===== Source data =====

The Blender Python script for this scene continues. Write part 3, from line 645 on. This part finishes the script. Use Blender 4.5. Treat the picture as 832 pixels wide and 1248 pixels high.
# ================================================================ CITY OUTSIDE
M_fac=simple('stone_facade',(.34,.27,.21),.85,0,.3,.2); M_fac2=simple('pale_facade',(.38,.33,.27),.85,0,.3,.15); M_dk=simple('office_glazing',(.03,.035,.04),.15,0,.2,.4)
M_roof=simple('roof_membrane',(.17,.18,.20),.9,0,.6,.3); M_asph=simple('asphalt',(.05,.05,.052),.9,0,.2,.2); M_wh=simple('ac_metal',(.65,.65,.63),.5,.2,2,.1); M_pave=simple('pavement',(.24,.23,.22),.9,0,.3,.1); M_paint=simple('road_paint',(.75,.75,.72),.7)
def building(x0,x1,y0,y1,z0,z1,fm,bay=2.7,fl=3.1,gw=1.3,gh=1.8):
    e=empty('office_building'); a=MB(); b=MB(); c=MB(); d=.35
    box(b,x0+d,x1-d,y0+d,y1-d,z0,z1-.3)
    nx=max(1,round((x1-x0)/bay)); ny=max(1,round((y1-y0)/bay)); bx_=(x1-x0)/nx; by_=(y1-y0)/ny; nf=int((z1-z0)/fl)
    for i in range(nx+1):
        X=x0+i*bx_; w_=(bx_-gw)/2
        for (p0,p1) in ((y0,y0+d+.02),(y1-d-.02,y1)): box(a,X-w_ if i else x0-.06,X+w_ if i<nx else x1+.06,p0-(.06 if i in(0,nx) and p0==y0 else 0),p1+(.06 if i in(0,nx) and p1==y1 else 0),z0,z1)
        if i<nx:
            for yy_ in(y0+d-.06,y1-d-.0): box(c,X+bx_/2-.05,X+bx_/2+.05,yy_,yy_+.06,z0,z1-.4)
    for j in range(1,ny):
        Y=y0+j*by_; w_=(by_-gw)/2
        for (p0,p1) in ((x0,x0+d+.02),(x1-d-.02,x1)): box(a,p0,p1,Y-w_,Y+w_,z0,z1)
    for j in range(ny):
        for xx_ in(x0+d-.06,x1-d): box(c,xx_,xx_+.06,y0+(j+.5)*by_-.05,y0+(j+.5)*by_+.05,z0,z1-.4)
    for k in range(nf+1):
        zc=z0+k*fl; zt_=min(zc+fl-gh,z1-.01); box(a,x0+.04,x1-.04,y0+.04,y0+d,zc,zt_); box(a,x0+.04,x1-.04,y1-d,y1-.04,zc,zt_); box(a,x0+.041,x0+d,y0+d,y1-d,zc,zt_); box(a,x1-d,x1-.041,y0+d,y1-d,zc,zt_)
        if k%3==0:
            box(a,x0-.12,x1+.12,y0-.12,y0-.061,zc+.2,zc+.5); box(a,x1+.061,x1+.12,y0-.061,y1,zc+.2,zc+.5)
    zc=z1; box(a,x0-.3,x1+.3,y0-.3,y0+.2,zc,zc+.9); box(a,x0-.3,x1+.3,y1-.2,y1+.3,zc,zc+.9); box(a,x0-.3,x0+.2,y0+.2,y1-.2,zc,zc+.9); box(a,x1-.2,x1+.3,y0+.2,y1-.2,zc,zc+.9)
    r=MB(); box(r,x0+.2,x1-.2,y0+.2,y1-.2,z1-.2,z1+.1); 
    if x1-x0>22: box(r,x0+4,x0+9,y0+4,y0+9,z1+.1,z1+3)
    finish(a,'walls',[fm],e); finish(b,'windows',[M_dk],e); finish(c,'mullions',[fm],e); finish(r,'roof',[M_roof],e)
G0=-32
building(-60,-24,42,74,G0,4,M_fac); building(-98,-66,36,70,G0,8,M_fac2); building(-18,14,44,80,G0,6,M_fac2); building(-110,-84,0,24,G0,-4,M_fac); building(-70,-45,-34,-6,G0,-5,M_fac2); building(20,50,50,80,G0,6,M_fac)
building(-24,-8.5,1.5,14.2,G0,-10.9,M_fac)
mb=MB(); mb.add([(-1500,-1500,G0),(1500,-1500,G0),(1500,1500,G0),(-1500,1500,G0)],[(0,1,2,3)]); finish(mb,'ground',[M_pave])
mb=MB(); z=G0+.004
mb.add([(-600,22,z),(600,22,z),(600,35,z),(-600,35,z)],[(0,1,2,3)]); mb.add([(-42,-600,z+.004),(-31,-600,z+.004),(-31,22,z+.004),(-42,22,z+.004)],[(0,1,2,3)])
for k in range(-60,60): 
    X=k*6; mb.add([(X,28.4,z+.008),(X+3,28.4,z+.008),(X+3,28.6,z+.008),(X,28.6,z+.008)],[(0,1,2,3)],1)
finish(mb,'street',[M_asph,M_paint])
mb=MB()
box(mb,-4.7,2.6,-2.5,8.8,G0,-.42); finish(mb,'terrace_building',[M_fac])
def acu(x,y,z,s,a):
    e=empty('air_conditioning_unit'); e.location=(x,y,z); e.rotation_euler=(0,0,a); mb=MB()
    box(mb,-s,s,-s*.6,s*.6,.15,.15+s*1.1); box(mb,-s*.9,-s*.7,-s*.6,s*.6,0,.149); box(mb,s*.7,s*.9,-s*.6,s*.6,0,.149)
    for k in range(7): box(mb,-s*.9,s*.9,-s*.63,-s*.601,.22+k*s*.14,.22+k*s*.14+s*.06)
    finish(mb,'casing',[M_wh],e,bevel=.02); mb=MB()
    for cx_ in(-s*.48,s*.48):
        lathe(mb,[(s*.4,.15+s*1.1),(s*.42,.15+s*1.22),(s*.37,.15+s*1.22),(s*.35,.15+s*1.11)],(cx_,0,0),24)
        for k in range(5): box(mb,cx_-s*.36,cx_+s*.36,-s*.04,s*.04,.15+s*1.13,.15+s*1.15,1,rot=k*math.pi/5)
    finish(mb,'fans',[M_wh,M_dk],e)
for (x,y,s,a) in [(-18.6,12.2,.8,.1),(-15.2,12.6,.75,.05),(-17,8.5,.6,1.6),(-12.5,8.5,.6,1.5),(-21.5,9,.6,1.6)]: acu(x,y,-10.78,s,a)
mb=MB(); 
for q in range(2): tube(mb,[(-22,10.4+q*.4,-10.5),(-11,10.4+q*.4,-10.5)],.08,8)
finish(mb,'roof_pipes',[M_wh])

=====

• [Requirement]: Give back each line above precisely as it stands.

• [Response for this exercise]:
The Blender Python script for this scene continues. Write part 3, from line 645 on. This part finishes the script. Use Blender 4.5. Treat the picture as 832 pixels wide and 1248 pixels high.
# ================================================================ CITY OUTSIDE
M_fac=simple('stone_facade',(.34,.27,.21),.85,0,.3,.2); M_fac2=simple('pale_facade',(.38,.33,.27),.85,0,.3,.15); M_dk=simple('office_glazing',(.03,.035,.04),.15,0,.2,.4)
M_roof=simple('roof_membrane',(.17,.18,.20),.9,0,.6,.3); M_asph=simple('asphalt',(.05,.05,.052),.9,0,.2,.2); M_wh=simple('ac_metal',(.65,.65,.63),.5,.2,2,.1); M_pave=simple('pavement',(.24,.23,.22),.9,0,.3,.1); M_paint=simple('road_paint',(.75,.75,.72),.7)
def building(x0,x1,y0,y1,z0,z1,fm,bay=2.7,fl=3.1,gw=1.3,gh=1.8):
    e=empty('office_building'); a=MB(); b=MB(); c=MB(); d=.35
    box(b,x0+d,x1-d,y0+d,y1-d,z0,z1-.3)
    nx=max(1,round((x1-x0)/bay)); ny=max(1,round((y1-y0)/bay)); bx_=(x1-x0)/nx; by_=(y1-y0)/ny; nf=int((z1-z0)/fl)
    for i in range(nx+1):
        X=x0+i*bx_; w_=(bx_-gw)/2
        for (p0,p1) in ((y0,y0+d+.02),(y1-d-.02,y1)): box(a,X-w_ if i else x0-.06,X+w_ if i<nx else x1+.06,p0-(.06 if i in(0,nx) and p0==y0 else 0),p1+(.06 if i in(0,nx) and p1==y1 else 0),z0,z1)
        if i<nx:
            for yy_ in(y0+d-.06,y1-d-.0): box(c,X+bx_/2-.05,X+bx_/2+.05,yy_,yy_+.06,z0,z1-.4)
    for j in range(1,ny):
        Y=y0+j*by_; w_=(by_-gw)/2
        for (p0,p1) in ((x0,x0+d+.02),(x1-d-.02,x1)): box(a,p0,p1,Y-w_,Y+w_,z0,z1)
    for j in range(ny):
        for xx_ in(x0+d-.06,x1-d): box(c,xx_,xx_+.06,y0+(j+.5)*by_-.05,y0+(j+.5)*by_+.05,z0,z1-.4)
    for k in range(nf+1):
        zc=z0+k*fl; zt_=min(zc+fl-gh,z1-.01); box(a,x0+.04,x1-.04,y0+.04,y0+d,zc,zt_); box(a,x0+.04,x1-.04,y1-d,y1-.04,zc,zt_); box(a,x0+.041,x0+d,y0+d,y1-d,zc,zt_); box(a,x1-d,x1-.041,y0+d,y1-d,zc,zt_)
        if k%3==0:
            box(a,x0-.12,x1+.12,y0-.12,y0-.061,zc+.2,zc+.5); box(a,x1+.061,x1+.12,y0-.061,y1,zc+.2,zc+.5)
    zc=z1; box(a,x0-.3,x1+.3,y0-.3,y0+.2,zc,zc+.9); box(a,x0-.3,x1+.3,y1-.2,y1+.3,zc,zc+.9); box(a,x0-.3,x0+.2,y0+.2,y1-.2,zc,zc+.9); box(a,x1-.2,x1+.3,y0+.2,y1-.2,zc,zc+.9)
    r=MB(); box(r,x0+.2,x1-.2,y0+.2,y1-.2,z1-.2,z1+.1); 
    if x1-x0>22: box(r,x0+4,x0+9,y0+4,y0+9,z1+.1,z1+3)
    finish(a,'walls',[fm],e); finish(b,'windows',[M_dk],e); finish(c,'mullions',[fm],e); finish(r,'roof',[M_roof],e)
G0=-32
building(-60,-24,42,74,G0,4,M_fac); building(-98,-66,36,70,G0,8,M_fac2); building(-18,14,44,80,G0,6,M_fac2); building(-110,-84,0,24,G0,-4,M_fac); building(-70,-45,-34,-6,G0,-5,M_fac2); building(20,50,50,80,G0,6,M_fac)
building(-24,-8.5,1.5,14.2,G0,-10.9,M_fac)
mb=MB(); mb.add([(-1500,-1500,G0),(1500,-1500,G0),(1500,1500,G0),(-1500,1500,G0)],[(0,1,2,3)]); finish(mb,'ground',[M_pave])
mb=MB(); z=G0+.004
mb.add([(-600,22,z),(600,22,z),(600,35,z),(-600,35,z)],[(0,1,2,3)]); mb.add([(-42,-600,z+.004),(-31,-600,z+.004),(-31,22,z+.004),(-42,22,z+.004)],[(0,1,2,3)])
for k in range(-60,60): 
    X=k*6; mb.add([(X,28.4,z+.008),(X+3,28.4,z+.008),(X+3,28.6,z+.008),(X,28.6,z+.008)],[(0,1,2,3)],1)
finish(mb,'street',[M_asph,M_paint])
mb=MB()
box(mb,-4.7,2.6,-2.5,8.8,G0,-.42); finish(mb,'terrace_building',[M_fac])
def acu(x,y,z,s,a):
    e=empty('air_conditioning_unit'); e.location=(x,y,z); e.rotation_euler=(0,0,a); mb=MB()
    box(mb,-s,s,-s*.6,s*.6,.15,.15+s*1.1); box(mb,-s*.9,-s*.7,-s*.6,s*.6,0,.149); box(mb,s*.7,s*.9,-s*.6,s*.6,0,.149)
    for k in range(7): box(mb,-s*.9,s*.9,-s*.63,-s*.601,.22+k*s*.14,.22+k*s*.14+s*.06)
    finish(mb,'casing',[M_wh],e,bevel=.02); mb=MB()
    for cx_ in(-s*.48,s*.48):
        lathe(mb,[(s*.4,.15+s*1.1),(s*.42,.15+s*1.22),(s*.37,.15+s*1.22),(s*.35,.15+s*1.11)],(cx_,0,0),24)
        for k in range(5): box(mb,cx_-s*.36,cx_+s*.36,-s*.04,s*.04,.15+s*1.13,.15+s*1.15,1,rot=k*math.pi/5)
    finish(mb,'fans',[M_wh,M_dk],e)
for (x,y,s,a) in [(-18.6,12.2,.8,.1),(-15.2,12.6,.75,.05),(-17,8.5,.6,1.6),(-12.5,8.5,.6,1.5),(-21.5,9,.6,1.6)]: acu(x,y,-10.78,s,a)
mb=MB(); 
for q in range(2): tube(mb,[(-22,10.4+q*.4,-10.5),(-11,10.4+q*.4,-10.5)],.08,8)
finish(mb,'roof_pipes',[M_wh])